### Task goal
Retype every line from the start of the data down to and including the line with "from mathutils import Vector, Matrix". Skip the pictures.

··· Given data

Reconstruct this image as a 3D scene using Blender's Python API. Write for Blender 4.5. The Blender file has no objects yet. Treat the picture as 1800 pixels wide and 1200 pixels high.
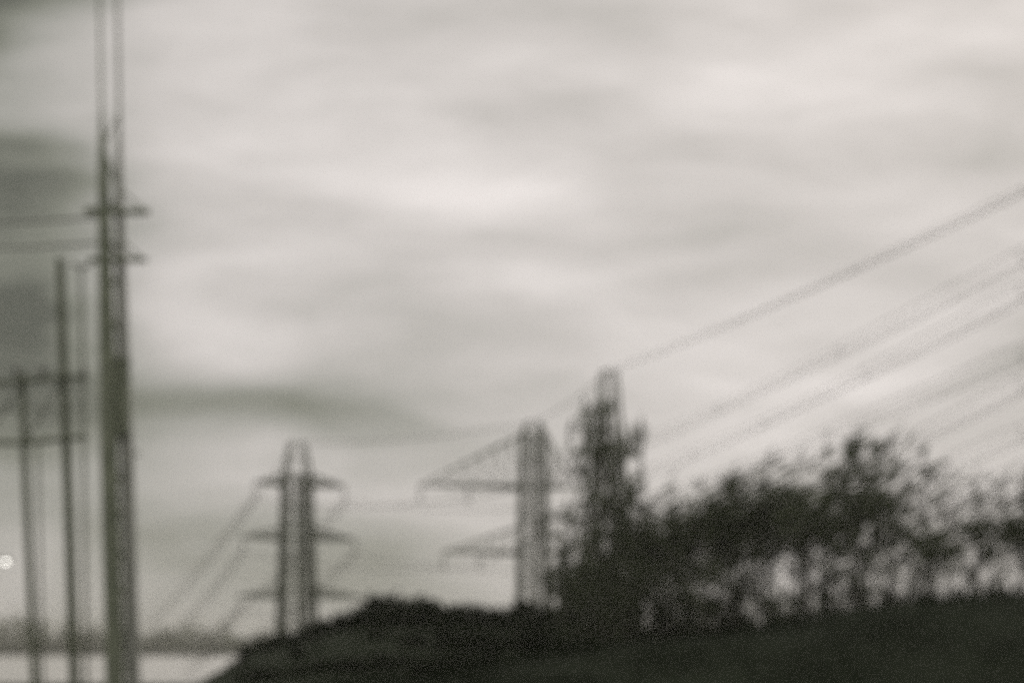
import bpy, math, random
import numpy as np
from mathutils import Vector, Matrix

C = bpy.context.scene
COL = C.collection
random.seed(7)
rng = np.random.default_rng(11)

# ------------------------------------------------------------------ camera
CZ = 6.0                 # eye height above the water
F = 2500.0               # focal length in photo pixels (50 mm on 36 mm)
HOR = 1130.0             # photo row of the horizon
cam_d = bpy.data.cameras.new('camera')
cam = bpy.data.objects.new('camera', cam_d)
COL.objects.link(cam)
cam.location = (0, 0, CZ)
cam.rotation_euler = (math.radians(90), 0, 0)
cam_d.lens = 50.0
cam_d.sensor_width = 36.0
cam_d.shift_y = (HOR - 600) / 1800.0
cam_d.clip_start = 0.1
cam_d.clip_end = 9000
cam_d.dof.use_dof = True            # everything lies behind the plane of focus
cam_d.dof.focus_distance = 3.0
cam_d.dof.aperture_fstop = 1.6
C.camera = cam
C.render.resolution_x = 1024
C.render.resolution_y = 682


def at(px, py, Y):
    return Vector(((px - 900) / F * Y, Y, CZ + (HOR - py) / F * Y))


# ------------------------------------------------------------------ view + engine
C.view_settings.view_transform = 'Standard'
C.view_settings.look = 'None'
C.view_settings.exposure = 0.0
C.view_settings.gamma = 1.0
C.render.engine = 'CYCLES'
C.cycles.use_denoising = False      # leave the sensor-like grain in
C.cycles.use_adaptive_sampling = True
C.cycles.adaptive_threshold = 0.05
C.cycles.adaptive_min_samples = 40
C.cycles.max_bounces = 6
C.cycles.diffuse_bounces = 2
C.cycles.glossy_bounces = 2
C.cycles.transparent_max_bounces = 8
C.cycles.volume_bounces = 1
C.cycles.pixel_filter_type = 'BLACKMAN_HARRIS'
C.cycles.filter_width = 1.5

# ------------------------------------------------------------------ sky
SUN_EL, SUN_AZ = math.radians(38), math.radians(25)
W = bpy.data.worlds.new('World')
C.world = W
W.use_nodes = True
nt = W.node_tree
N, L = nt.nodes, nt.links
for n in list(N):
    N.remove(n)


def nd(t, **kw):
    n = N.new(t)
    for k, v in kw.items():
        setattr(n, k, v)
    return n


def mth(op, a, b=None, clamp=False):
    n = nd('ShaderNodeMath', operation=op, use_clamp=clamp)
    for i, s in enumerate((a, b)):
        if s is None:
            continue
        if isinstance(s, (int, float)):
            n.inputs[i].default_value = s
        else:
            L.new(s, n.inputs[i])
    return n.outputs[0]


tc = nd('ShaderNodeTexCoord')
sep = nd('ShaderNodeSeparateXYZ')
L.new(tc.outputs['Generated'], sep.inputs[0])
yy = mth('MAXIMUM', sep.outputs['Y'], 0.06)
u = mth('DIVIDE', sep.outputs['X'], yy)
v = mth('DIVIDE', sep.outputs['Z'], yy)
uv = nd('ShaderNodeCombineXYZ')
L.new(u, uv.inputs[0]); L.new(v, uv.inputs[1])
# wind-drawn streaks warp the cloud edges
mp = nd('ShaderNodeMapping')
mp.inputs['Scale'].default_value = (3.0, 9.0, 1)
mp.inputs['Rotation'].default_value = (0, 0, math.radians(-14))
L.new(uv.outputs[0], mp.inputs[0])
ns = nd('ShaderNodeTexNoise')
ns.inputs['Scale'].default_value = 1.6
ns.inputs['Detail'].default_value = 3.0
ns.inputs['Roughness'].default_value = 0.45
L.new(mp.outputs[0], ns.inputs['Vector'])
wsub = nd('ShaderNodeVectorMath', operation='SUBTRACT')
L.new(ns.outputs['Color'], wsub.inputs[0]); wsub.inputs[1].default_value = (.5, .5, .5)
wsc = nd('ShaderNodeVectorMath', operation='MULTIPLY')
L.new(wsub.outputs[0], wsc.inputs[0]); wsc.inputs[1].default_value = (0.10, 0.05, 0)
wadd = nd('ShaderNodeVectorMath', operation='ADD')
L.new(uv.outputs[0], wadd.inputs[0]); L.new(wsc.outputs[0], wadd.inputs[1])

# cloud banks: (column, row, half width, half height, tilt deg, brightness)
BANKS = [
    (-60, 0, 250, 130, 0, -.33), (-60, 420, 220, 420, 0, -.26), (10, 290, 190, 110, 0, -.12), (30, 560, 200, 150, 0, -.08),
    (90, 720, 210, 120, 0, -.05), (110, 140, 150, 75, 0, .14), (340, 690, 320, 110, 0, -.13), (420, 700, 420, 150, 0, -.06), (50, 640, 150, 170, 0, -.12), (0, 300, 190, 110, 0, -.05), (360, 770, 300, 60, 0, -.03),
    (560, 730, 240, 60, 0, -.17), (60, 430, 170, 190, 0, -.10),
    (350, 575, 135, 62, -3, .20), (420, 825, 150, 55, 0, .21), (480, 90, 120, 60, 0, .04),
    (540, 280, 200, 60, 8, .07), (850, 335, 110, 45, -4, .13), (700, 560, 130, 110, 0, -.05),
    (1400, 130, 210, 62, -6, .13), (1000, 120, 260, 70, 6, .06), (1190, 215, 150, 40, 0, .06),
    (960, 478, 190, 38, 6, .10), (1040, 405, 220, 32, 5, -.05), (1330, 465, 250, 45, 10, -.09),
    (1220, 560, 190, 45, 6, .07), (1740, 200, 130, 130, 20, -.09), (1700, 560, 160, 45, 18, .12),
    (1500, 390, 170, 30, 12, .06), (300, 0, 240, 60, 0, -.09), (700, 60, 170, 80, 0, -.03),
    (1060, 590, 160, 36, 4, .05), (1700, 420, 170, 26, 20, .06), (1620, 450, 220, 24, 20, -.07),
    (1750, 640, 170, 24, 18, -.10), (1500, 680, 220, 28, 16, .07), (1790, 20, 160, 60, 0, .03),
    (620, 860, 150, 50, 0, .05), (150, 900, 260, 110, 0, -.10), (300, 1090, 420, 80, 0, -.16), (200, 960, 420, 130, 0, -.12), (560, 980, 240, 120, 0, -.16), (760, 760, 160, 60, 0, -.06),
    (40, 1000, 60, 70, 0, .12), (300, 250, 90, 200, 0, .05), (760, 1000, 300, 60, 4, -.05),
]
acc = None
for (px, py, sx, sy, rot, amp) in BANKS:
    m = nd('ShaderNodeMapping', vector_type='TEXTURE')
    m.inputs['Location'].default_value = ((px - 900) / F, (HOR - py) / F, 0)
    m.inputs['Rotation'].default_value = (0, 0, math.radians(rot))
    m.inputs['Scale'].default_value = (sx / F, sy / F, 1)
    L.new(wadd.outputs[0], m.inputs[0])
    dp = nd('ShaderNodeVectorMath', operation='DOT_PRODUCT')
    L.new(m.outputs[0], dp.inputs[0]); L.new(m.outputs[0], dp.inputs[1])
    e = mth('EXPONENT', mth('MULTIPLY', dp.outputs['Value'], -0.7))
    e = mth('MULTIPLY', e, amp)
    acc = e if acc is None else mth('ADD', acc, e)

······

### Written solution
Reconstruct this image as a 3D scene using Blender's Python API. Write for Blender 4.5. The Blender file has no objects yet. Treat the picture as 1800 pixels wide and 1200 pixels high.
import bpy, math, random
import numpy as np
from mathutils import Vector, Matrix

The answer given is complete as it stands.